Arlington (USA) – Se l’associazione dei discografici americani, la RIAA, ha fino ad oggi recitato il ruolo di prima attrice nella lotta al file-sharing, tale ruolo potrebbe presto essere condiviso con i colleghi della MPAA, l’associazione americana che rappresenta i più importanti studios di Hollywood.
Non è un segreto che la MPAA , che di recente ha distribuito alcuni videoclip per sensibilizzare il pubblico sul problema della pirateria P2P, stia studiando da vicino le mosse della RIAA per pianificare la propria guerra allo scambio illegale di film su Internet. Ma contro chi dovrebbe puntare i propri cannoni l’industria del cinema? Innanzitutto contro se stessa , sembra suggerire un recente studio pubblicato da AT&T Labs e intitolato “Analysis of Security Vulnerabilities in the Movie Production and Distribution Process”.

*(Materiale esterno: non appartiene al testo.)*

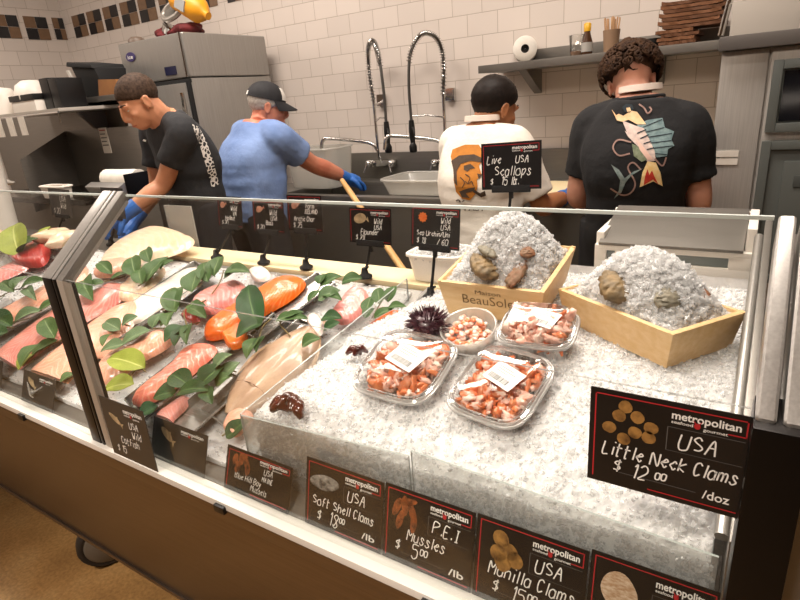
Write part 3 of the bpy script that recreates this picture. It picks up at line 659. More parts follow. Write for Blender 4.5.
def text_mesh(s, bold=.0):
    if (s, bold) not in TXT:
        c = bpy.data.curves.new('t', 'FONT'); c.body = s; c.size = 1; c.offset = bold; c.resolution_u = 3
        o = bpy.data.objects.new('t', c); COL.objects.link(o)
        dg = bpy.context.evaluated_depsgraph_get(); dg.update(); me = bpy.data.meshes.new_from_object(o.evaluated_get(dg))
        TXT[(s, bold)] = ([v.co.copy() for v in me.vertices], [tuple(p.vertices) for p in me.polygons]); bpy.data.objects.remove(o)
    return TXT[(s, bold)]
def put_text(mb, s, T, x, y, h, bold=.02, width=None, z=.0006):
    vs, fs = text_mesh(s, bold); x0 = min(v.x for v in vs); x1 = max(v.x for v in vs); ky = h/.72; kx = ky if width is None else width/(x1-x0)
    mb.add([T @ V((x+(v.x-x0)*kx, y+v.y*ky, z)) for v in vs], fs)
    return x+(x1-x0)*kx
def rect(mb, T, x0, y0, x1, y1, z): mb.add([T @ V(q) for q in ((x0, y0, z), (x1, y0, z), (x1, y1, z), (x0, y1, z))], [(0, 1, 2, 3)])
CLAM = mat('printed_clam', 'a4793f', .5, col2='5a3d1f', nscale=60); SHELL = mat('printed_shell', 'b08b68', .5, col2='d9c4ac', nscale=120, stretch=(1, 8, 1)); MUSS = mat('printed_mussel', '3a2018', .5, col2='a0562c', nscale=70); GRSH = mat('printed_grey_shell', '3c3c3c', .5, col2='a8a49c', nscale=60, stretch=(1, 4, 1)); FISHP = mat('printed_fish', '8d7a5c', .5, col2='c9b088', nscale=50); ORP = mat('printed_orange', 'd8662a', .5, col2='e88c4a', nscale=60)
def blob(mb, T, cx, cy, rx, ry, a=0, z=.0007, n=14, wob=.12, seed=0):
    pts = []
    for i in range(n):
        t = 2*pi*i/n; g = 1+wob*noise.noise(V((cos(t)*1.3, sin(t)*1.3, seed*3.1))); x, y = rx*cos(t)*g, ry*sin(t)*g
        pts.append(T @ V((cx+x*cos(a)-y*sin(a), cy+x*sin(a)+y*cos(a), z)))
    mb.add(pts, [tuple(range(n))])
def fishpic(mb, T, cx, cy, L, a):
    blob(mb, T, cx, cy, L*.36, L*.13, a, wob=.05); c, s = cos(a), sin(a)
    P = lambda x, y: T @ V((cx+x*c-y*s, cy+x*s+y*c, .0008))
    mb.add([P(L*.30, 0), P(L*.5, L*.14), P(L*.45, 0), P(L*.5, -L*.14)], [(0, 3, 2), (0, 2, 1)]); mb.add([P(-L*.05, L*.1), P(L*.12, L*.2), P(L*.18, L*.09)], [(0, 2, 1)])
def card(root, T, w, h, lines, pic=None, logo=True, price=None, unit=None, origin=None, border=True, m=None, lw=1.0, ink=None):
    # T: lower left corner of the card; x right, y up, z towards the reader
    MB().box((0, 0, -.0012), (w, h, 0), T).build('card', m or CARD, root)
    ink = ink or WHITE
    if border:
        b = MB(); t = w*.009; e = w*.035; z = .0004
        rect(b, T, e, e*1.2, e+t, h-e, z); rect(b, T, e, h-e-t, w-e, h-e, z); rect(b, T, w*.42, e*1.1, w-e, e*1.1+t, z) if logo else None
        if logo: rect(b, T, w-e-t, h*.80, w-e, h-e, z); rect(b, T, w*.86, h*.795, w-e, h*.795+t, z)
        b.build('red_border', RED, root, fix=False)
    if logo:
        g = MB(); put_text(g, 'metropolitan', T, w*.53, h*.845, h*.075, .022, w*.40); put_text(g, 'seafood', T, w*.53, h*.80, h*.03, .01, w*.13); put_text(g, 'gourmet', T, w*.72, h*.782, h*.03, .01, w*.14)
        g.build('logo_lettering', WHITE, root, fix=False)
        g = MB(); blob(g, T, w*.685, h*.815, w*.02, h*.028, z=.0008); g.add([T @ V(q) for q in ((w*.67, h*.835, .0008), (w*.655, h*.87, .0008), (w*.68, h*.84, .0008))], [(0, 1, 2)]); g.add([T @ V(q) for q in ((w*.70, h*.835, .0008), (w*.715, h*.87, .0008), (w*.69, h*.84, .0008))], [(2, 1, 0)])
        g.build('lobster_mark', RED, root, fix=False)
    g = MB(); z = .0005
    if origin is not None:
        t = w*.004
        for a in ((.51, .52, .515, .76), (.51, .755, .96, .76), (.51, .52, .96, .524)): rect(g, T, w*a[0], h*a[1], w*a[2], h*a[3], z)
    if price: rect(g, T, w*.22, h*.155, w*.72, h*.16, z)
    if len(g.v): g.build('ruled_lines', GREYI, root, fix=False)
    g = MB(); rnd = random.Random(len(lines)+int(w*1e4))
    for s, x, y, hh in lines: hand(g, s, T, w*x, h*y, h*hh, w*(.955-x), rnd=rnd, width=h*.0135*lw)
    if len(g.v): g.build('hand_lettering', ink, root, fix=False)
    if unit: g = MB(); put_text(g, unit, T, w*.76, h*.12, h*.09, .012, w*.16); g.build('unit_lettering', WHITE, root, fix=False)
    if pic:
        g = MB(); pic(g, T, w, h)
        g.build('picture', pic.m, root, fix=False)
def P(m):
    def deco(f): f.m = m; return f
    return deco
@P(CLAM)
def pic_clams(g, T, w, h):
    for k, (x, y) in enumerate(((.24, .86), (.20, .76), (.32, .78), (.41, .70), (.14, .62), (.31, .62), (.40, .60), (.24, .53))): blob(g, T, w*x, h*y, w*.047, h*.062, .3, seed=k)
@P(SHELL)
def pic_shell(g, T, w, h): blob(g, T, w*.26, h*.66, w*.15, h*.2, .3, n=24, wob=.1)
@P(MUSS)
def pic_mussels(g, T, w, h):
    for k, (x, y, a) in enumerate(((.15, .74, 1.2), (.24, .78, 1.6), (.33, .72, 1.9), (.19, .58, 1.3), (.35, .60, 1.5), (.27, .84, .3))): blob(g, T, w*x, h*y, h*.14, w*.04, a, seed=k)
@P(CLAM)
def pic_manila(g, T, w, h):
    for k, (x, y) in enumerate(((.24, .80), (.33, .68), (.22, .62), (.27, .52), (.38, .60))): blob(g, T, w*x, h*y, w*.075, h*.10, .4, seed=k+9)
@P(GRSH)
def pic_soft(g, T, w, h): blob(g, T, w*.26, h*.70, w*.19, h*.115, .1, n=24, seed=4)
@P(FISHP)
def pic_fish(g, T, w, h): fishpic(g, T, w*.28, h*.68, w*.36, -.5)
@P(ORP)
def pic_urchin(g, T, w, h):
    n = 20; g.add([T @ V((w*.25+(w*.1 if i % 2 else w*.075)*cos(2*pi*i/n), h*.74+(w*.1 if i % 2 else w*.075)*sin(2*pi*i/n), .0008)) for i in range(n)], [tuple(range(n))])
@P(FISHP)
def pic_flounder(g, T, w, h): blob(g, T, w*.27, h*.7, w*.15, h*.14, .2, wob=.04, n=20); g.add([T @ V(q) for q in ((w*.41, h*.68, .0009), (w*.48, h*.6, .0009), (w*.46, h*.76, .0009))], [(0, 1, 2)])
@P(mat('printed_meat', 'b97a60', .5, col2='d9a48c', nscale=60))
def pic_fillet(g, T, w, h): fishpic(g, T, w*.26, h*.7, w*.3, .5); blob(g, T, w*.22, h*.72, w*.1, h*.1, .4, seed=5)
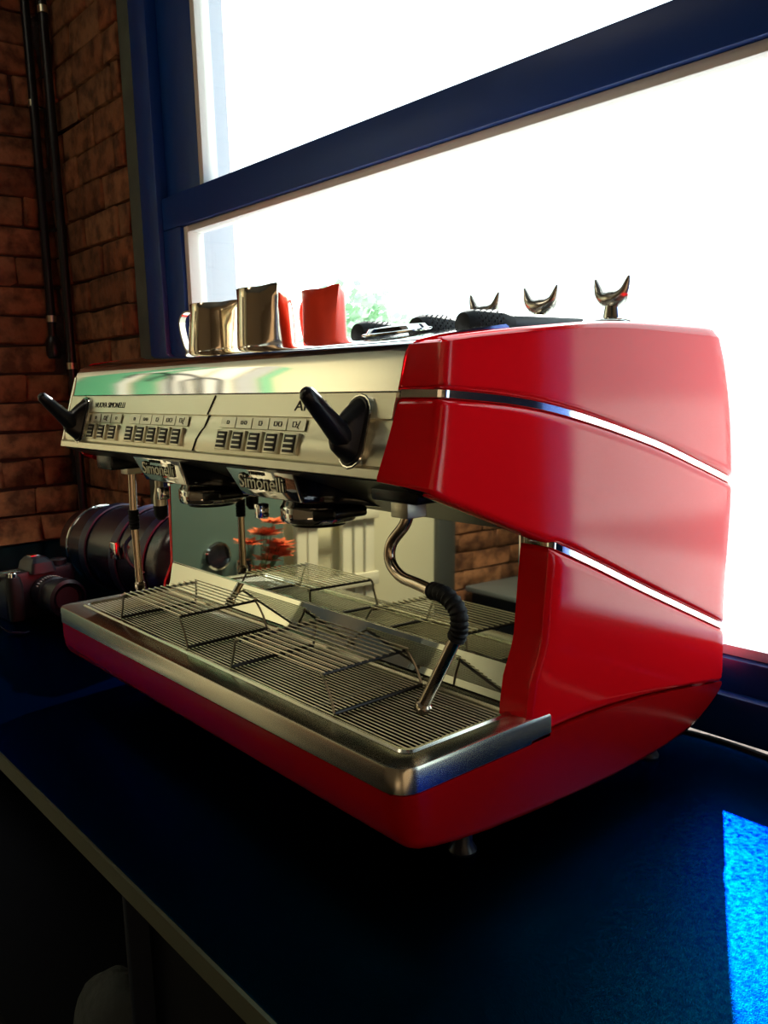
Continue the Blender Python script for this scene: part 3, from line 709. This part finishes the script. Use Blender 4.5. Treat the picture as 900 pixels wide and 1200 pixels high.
MB().lathe([(.03, 0), (.04, .02), (.045, .05), (.03, .09), (.034, .10)], n=20).build('vase', WHITEP, fl)
rl = random.Random(9)
for i in range(14):
    c = Vector((rl.uniform(-.04, .04), rl.uniform(-.06, .06), rl.uniform(.14, .36)))
    MB().tube([(0, 0, .08), c], .002, 5).build('stem', STEM, fl)
    pm = MB()
    for k in range(14):
        a_ = k*2.4; r_ = .02+.0028*k; d = Vector((math.cos(a_), math.sin(a_), .6-.04*k)).normalized(); p_ = c+d*r_*.5; e = d.cross(Vector((0, 0, 1))).normalized()*r_*.5
        pm.add([c, p_+e, c+d*r_*1.4, p_-e], [(0, 1, 2, 3)])
    pm.build('bloom', ORANG, fl, smooth=False)
ck = thing('wall_clock', 'round dark framed clock on the green board', 'clock', (XL+.031, -.64, -.10))
MB().lathe([(.047, 0), (.050, .004), (.050, .016), (.043, .02), (.041, .008)], ax='x', n=36).build('rim', CHROME, ck, ang=40)
MB().lathe([(.041, .002), (.0405, .009), (.001, .009)], ax='x', n=36).build('face', GLOSSB, ck)
pf_ = thing('picture_frame', 'small dark picture in a chrome frame beside the clock', 'picture', (XL+.031, -.745, -.17)); pf_.scale = (1, .7, .72)
for b_ in ((-.045, .045, .055, .065), (-.045, .045, -.065, -.055), (-.045, -.036, -.055, .055), (.036, .045, -.055, .055)):
    MB().box(0, .015, *b_).build('frame_bar', CHROME, pf_, bevel=.002)
MB().box(0, .008, -.036, .036, -.055, .055).build('picture_sheet', GLOSSB, pf_)
cbn = thing('dark_cabinet', 'black cabinet with a grey frame in front of the brick wall', 'cabinet', (XL+.22, -2.16, ZF))
MB().box(-.17, .12, -.28, .28, 0, .50).build('carcass', CABM, cbn, bevel=.005)
MB().box(-.19, .14, -.30, .30, .501, .525).build('top_board', mat('grey_board', (.12, .13, .13), .5), cbn, bevel=.004)
# body of the added fill lamp, invented to light the left wall
cl = thing('added_fill_lamp', 'long warm fill lamp added under the ceiling, out of view', 'lamp', (-1.15, -1.15, 2.14))
MB().box(-.17, .17, -.52, .52, .0, .1).build('housing', OFFW, cl, bevel=.005)
MB().box(-.15, .15, -.5, .5, -.006, -.001).build('diffuser', LAMPM, cl)

# arched screen and added dark panel on the left wall, seen only in the chrome trim and the splash fold
scr = thing('arched_screen', 'white and green arched screen high on the left wall, mirrored in the chrome trim', 'screen', (XL, -.70, .92))
SW = mat('screen_white', (.85, .85, .80), .6); SG = mat('screen_green', (.10, .42, .22), .5)
for y0_, y1_, m_ in ((.32, .20, SG), (.195, .165, SW), (.145, .08, SG), (.065, -.03, SW), (-.05, -.15, SW), (-.17, -.24, OUTC), (-.255, -.30, SG)):
    MB().box(.001, .012, y1_, y0_, -.26, .34).build('panel', m_, scr, bevel=.002)
for c_, r_ in ((.02, .10), (-.09, .10), (.12, .08), (-.20, .07)):
    MB().tube([(.016, c_+r_*math.cos(a_*PI/12), -.05+r_*1.3*math.sin(a_*PI/12)) for a_ in range(13)], .008, 6).build('arch', CABM, scr)
dp = thing('added_dark_panel', 'wide dark panel added on the left wall to darken the splash fold', 'dark panel', (XL, -1.40, .72))
MB().box(.001, .02, -.31, .33, -.42, .26).build('panel_face', mat('dark_panel_tone', (.02, .025, .03), .5, var=((.06, .05, .04), 6, .4, .7)), dp, bevel=.002)  # added only so the mirror fold reflects something dark
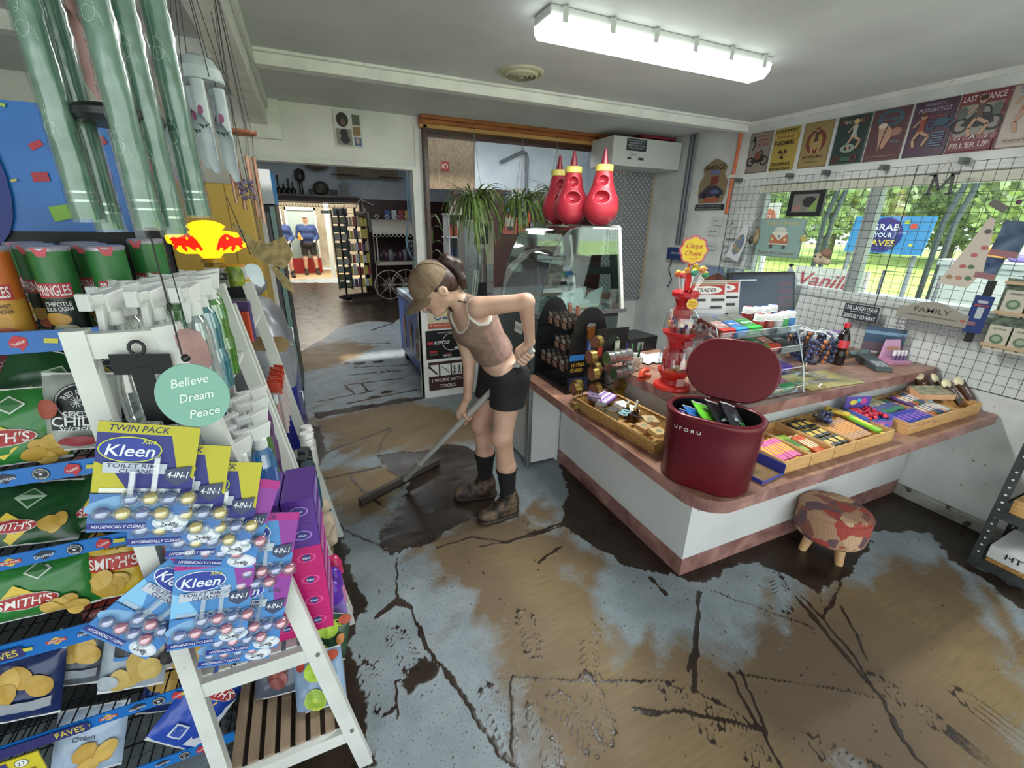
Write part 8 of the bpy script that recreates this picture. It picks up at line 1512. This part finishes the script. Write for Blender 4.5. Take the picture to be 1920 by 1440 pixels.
# hanging spider plants on servery rail
LEAF=noisy('spider_leaf','4c6a2c','8aa05c',30,.5,3,stretch=(1,1,.2)); 
def plant(x,y,z,label,n=90,L=.30,seed=1):
    rs=np.random.RandomState(seed); t=T('hanging_spider_plant',label,'plant',(x,y,z),0,'hanging spider plants')
    b=MB(); b.lathe([(.045,0),(.062,.05),(.07,.14),(.073,.145),(.066,.14)],noisy('foil_pot','70787a','c8cccc',30,.15,3,metal=.9) if 'foil_pot' not in bpy.data.materials else bpy.data.materials['foil_pot'],n=24); b.build('mirror_pot',t)
    b=MB(); b.cyl((0,0,.1),(0,0,.135),.064,'2c221a:.9'); b.build('soil',t)
    b=MB()
    for i in range(n):
        a=rs.rand()*2*pi; l_=L*(.6+.6*rs.rand()); up=.25+.75*rs.rand(); w=.0055+.004*rs.rand(); P_=[]
        for k in range(8):
            u=k/7; r=.02+l_*(1-(1-u)**1.5)*.55; zz=.14+l_*up*.75*u-(l_*1.25*(1.1-up*.75))*u*u; P_.append(V((r*cos(a+u*.2),r*sin(a+u*.2),zz)))
        sd=V((-sin(a),cos(a),0)); vs=[]; 
        for k,p in enumerate(P_): ww=w*(1-abs(k/7-.35)**1.5*1.1)+.0006; vs+=[p-sd*ww,p+V((0,0,-.002)),p+sd*ww]
        b.add(vs,[(k*3+j,k*3+j+1,k*3+j+4,k*3+j+3) for k in range(7) for j in (0,1)],LEAF,True)
    o=b.build('leaves',t)
    b=MB()
    for k in range(3): a=k*2.1; b.tube([(.068*cos(a),.068*sin(a),.14),(0,0,2.30-z-.04)],.0018,'8c8f8c:.4:.6',n=5)
    b.tube([(0,0,2.30-z-.04),(0,.0,2.30-z)],.003,'8c8f8c:.3:.8',n=6); b.build('chain',t)
plant(1.355,3.80,1.655,'spider plant in a mirrored pot hanging at the left of the servery',170,.42,1)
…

Lo studio, di cui si può trovare copia integrale (in formato PDF) qui , è stato condotto con l’obiettivo di “tentare di determinare la fonte delle copie non autorizzate studiando la disponibilità e le caratteristiche dei più recenti e famosi film all’interno delle reti di file-sharing”.
Lorrie Cranor, principale autrice della ricerca, ha spiegato di essersi avvalsa dei siti che indicizzano e verificano i contenuti presenti sulle maggiori reti di file-sharing per determinare quali dei 312 film più popolari in USA fossero largamente diffusi su Internet: la ricercatrice afferma di aver trovato almeno un esemplare di 182 dei film del campione, per un totale di 285 copie aventi una fonte differente.
“Il 77% di questi esemplari – si legge nel rapporto – sembrano essere state fatte trapelare da personale interno dell’industria. Molti dei nostri esemplari sono apparsi sulle reti di file-sharing prima della data di rilascio della versione consumer su DVD. Per la precisione, solo il 5% dei film che al momento della nostra ricerca erano già disponibili in DVD è apparso per la prima volta sui siti Web che indicizzano le reti di file-sharing dopo la data di rilascio del DVD”.
Da queste statistiche Cranor conclude che “la copia dei DVD fatta dai consumatori rappresenta attualmente un elemento di minore impatto se comparato alla fuga di contenuti dall’interno”. Una fuga che può avvenire in una qualsiasi delle numerose fasi che costituiscono il percorso di una pellicola dalla produzione alla distribuzione.
Questi dati sono senza dubbio imbarazzanti per l’industria cinematografica visto che, se attendibili, indicherebbero negli stessi addetti ai lavori i primi responsabili di uno dei segmenti della pirateria digitale più inviso all’industria cinematografia: quello riguardante i film non ancora o appena usciti nei cinema.
Le prove che molti dei film più recenti disponibili sulle reti P2P provengono da copie di produzione o da materiale promozionale sarebbe dato, secondo la ricerca, dal fatto che nel video sono presenti disclaimer, watermark, codici e altri attributi che ne rivelano origine e scopi.
Come noto, molte copie di film arrivati su Internet dopo l’uscita nelle sale sono spesso costituite da riprese effettuate nei cinema stessi con una videocamera. Nello studio si afferma che alcune di queste copie rivelano con pochi margini di dubbio di provenire da registrazioni eseguite dagli stessi operatori delle sale , fra i pochi, in fase di proiezione, a poter fare riprese di una certa qualità.
Nel documento redatto dal gruppo di ricercatori guidati da Cranor vengono poi analizzate le varie vulnerabilità di sicurezza presenti nel processo di produzione e distribuzione dei film e si suggerisce alle major l’adozione delle tecnologie di watermarking e di digital rights management per tracciare il percorso di ogni singola copia e risalire eventualmente al responsabile del trafugamento.